The Washington Post, 4 September 2012

BEIJING — Two Chinese men have been detained over an attack last week on the Japanese ambassador’s car in Beijing in which a flag was ripped off of the front of the vehicle, Chinese state media reported Tuesday.

The men, aged 23 and 25, are being held for disturbing public order, and another man has been issued a warning, the official Xinhua News Agency said.

It said they admitted that they committed the Aug. 27 attack, which came during a flare-up in tensions over a disputed group of uninhabited islands in the East China Sea.

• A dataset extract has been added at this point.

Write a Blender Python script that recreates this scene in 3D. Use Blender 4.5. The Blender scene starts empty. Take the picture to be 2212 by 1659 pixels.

In the incident, Ambassador Uichiro Niwa’s car was hemmed in by two other vehicles on one of Beijing’s outer ring roads as he was returning to the embassy. A man then got out and ripped the Japanese flag off, damaging the vehicle’s flagpole and prompting protests from Tokyo.

China’s Foreign Ministry expressed deep regret over the incident and said authorities would work to prevent a recurrence. Beijing faces a constant struggle to contain anti-Japanese sentiment that could harm relations with Tokyo or turn on the rulers in Beijing. Many Chinese still resent Japan’s brutal World War II occupation of much of China and are quick to take offense at perceived slights from Tokyo.

Anti-Japanese street protests broke out this summer after Japan detained and later released 14 Hong Kong activists who landed on the islands, called Diaoyu in Chinese and Senkaku in Japanese.

The islands are controlled by Japan but also claimed by China and Taiwan.